[AIM OF THE EXERCISE] Every record should be copied exactly, except that pictures are to be omitted.

━━━━━ SUPPLIED ENTRIES ━━━━━

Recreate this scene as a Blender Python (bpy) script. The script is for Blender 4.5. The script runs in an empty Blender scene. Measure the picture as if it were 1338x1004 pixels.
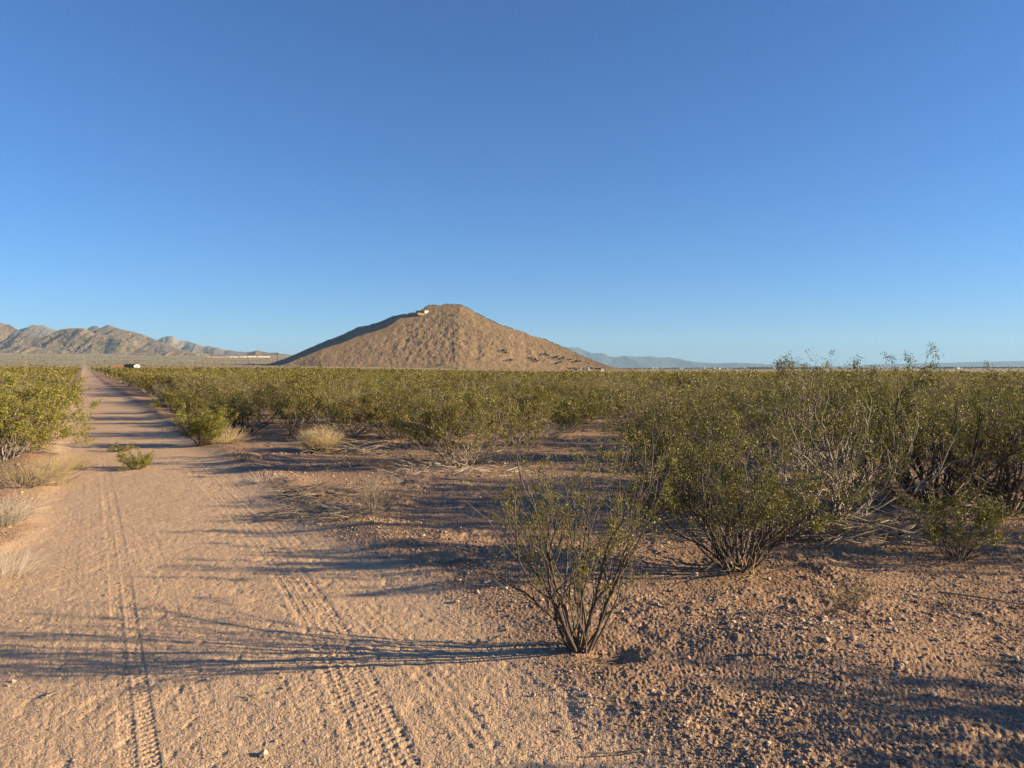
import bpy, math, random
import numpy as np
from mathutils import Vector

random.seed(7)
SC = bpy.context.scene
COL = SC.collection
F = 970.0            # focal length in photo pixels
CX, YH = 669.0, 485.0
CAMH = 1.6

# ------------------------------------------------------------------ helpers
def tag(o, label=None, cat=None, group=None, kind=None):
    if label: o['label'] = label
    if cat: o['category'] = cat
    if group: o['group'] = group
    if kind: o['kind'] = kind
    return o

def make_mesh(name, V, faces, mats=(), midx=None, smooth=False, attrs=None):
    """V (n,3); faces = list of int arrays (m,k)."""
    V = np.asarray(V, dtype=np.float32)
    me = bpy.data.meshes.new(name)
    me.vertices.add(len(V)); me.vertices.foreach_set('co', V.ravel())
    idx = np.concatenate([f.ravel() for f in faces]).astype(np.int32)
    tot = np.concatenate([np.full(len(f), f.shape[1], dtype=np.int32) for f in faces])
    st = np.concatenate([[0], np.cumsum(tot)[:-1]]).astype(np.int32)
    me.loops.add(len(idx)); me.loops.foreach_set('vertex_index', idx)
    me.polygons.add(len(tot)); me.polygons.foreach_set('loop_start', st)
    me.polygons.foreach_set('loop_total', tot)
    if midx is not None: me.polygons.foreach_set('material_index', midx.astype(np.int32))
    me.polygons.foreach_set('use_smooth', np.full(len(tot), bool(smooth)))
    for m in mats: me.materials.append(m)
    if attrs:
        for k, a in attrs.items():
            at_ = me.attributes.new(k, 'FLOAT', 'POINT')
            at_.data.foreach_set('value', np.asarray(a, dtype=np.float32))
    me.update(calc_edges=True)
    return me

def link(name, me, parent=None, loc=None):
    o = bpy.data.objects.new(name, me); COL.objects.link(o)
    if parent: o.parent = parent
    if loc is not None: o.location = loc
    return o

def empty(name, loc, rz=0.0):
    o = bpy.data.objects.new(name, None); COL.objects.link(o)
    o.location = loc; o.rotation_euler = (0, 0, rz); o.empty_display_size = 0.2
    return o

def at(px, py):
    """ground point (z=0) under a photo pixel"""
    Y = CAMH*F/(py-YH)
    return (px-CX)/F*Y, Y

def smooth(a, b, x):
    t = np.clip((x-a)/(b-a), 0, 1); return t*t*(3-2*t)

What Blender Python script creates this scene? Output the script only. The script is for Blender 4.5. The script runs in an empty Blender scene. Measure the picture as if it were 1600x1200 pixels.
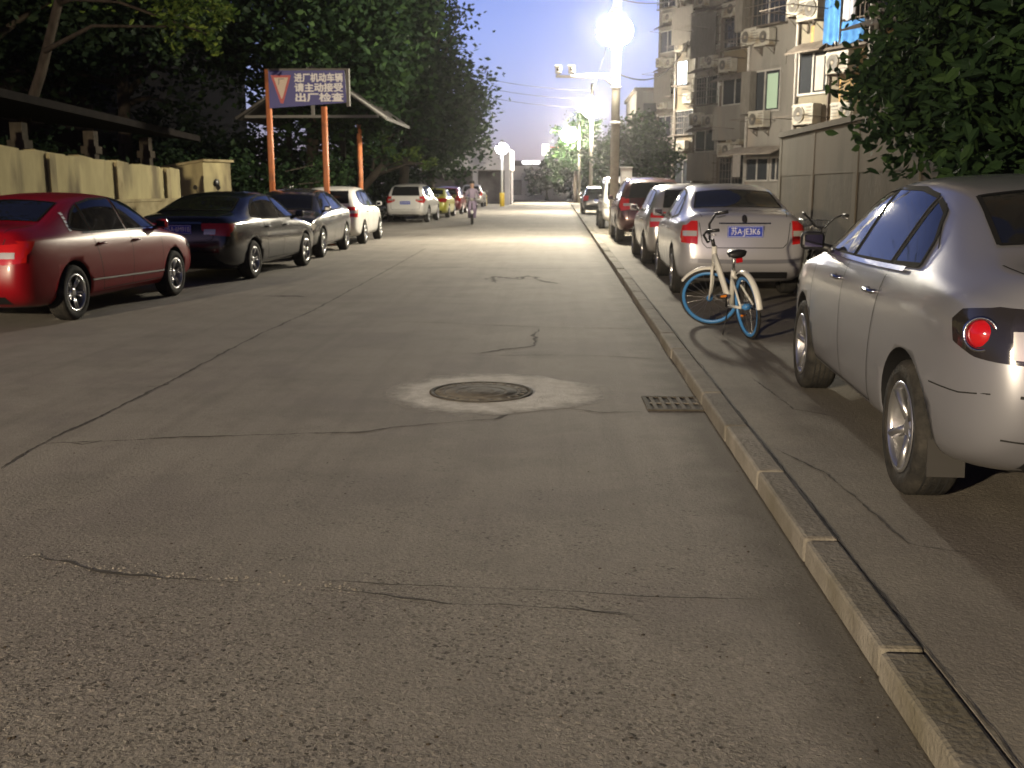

━━━━━

[REPLY]
Recreate this scene as a Blender Python (bpy) script. The script is for Blender 4.5. The script runs in an empty Blender scene. Measure the picture as if it were 1338x1004 pixels.
import bpy, math, random
import numpy as np
from mathutils import Vector

random.seed(7)
SC = bpy.context.scene
COL = SC.collection
F = 970.0            # focal length in photo pixels
CX, YH = 669.0, 485.0
CAMH = 1.6

# ------------------------------------------------------------------ helpers
def tag(o, label=None, cat=None, group=None, kind=None):
    if label: o['label'] = label
    if cat: o['category'] = cat
    if group: o['group'] = group
    if kind: o['kind'] = kind
    return o

def make_mesh(name, V, faces, mats=(), midx=None, smooth=False, attrs=None):
    """V (n,3); faces = list of int arrays (m,k)."""
    V = np.asarray(V, dtype=np.float32)
    me = bpy.data.meshes.new(name)
    me.vertices.add(len(V)); me.vertices.foreach_set('co', V.ravel())
    idx = np.concatenate([f.ravel() for f in faces]).astype(np.int32)
    tot = np.concatenate([np.full(len(f), f.shape[1], dtype=np.int32) for f in faces])
    st = np.concatenate([[0], np.cumsum(tot)[:-1]]).astype(np.int32)
    me.loops.add(len(idx)); me.loops.foreach_set('vertex_index', idx)
    me.polygons.add(len(tot)); me.polygons.foreach_set('loop_start', st)
    me.polygons.foreach_set('loop_total', tot)
    if midx is not None: me.polygons.foreach_set('material_index', midx.astype(np.int32))
    me.polygons.foreach_set('use_smooth', np.full(len(tot), bool(smooth)))
    for m in mats: me.materials.append(m)
    if attrs:
        for k, a in attrs.items():
            at_ = me.attributes.new(k, 'FLOAT', 'POINT')
            at_.data.foreach_set('value', np.asarray(a, dtype=np.float32))
    me.update(calc_edges=True)
    return me

def link(name, me, parent=None, loc=None):
    o = bpy.data.objects.new(name, me); COL.objects.link(o)
    if parent: o.parent = parent
    if loc is not None: o.location = loc
    return o

def empty(name, loc, rz=0.0):
    o = bpy.data.objects.new(name, None); COL.objects.link(o)
    o.location = loc; o.rotation_euler = (0, 0, rz); o.empty_display_size = 0.2
    return o

def at(px, py):
    """ground point (z=0) under a photo pixel"""
    Y = CAMH*F/(py-YH)
    return (px-CX)/F*Y, Y

def smooth(a, b, x):
    t = np.clip((x-a)/(b-a), 0, 1); return t*t*(3-2*t)

What Blender Python script creates this scene? Output the script only. The script is for Blender 4.5. The script runs in an empty Blender scene. Measure the picture as if it were 1600x1200 pixels.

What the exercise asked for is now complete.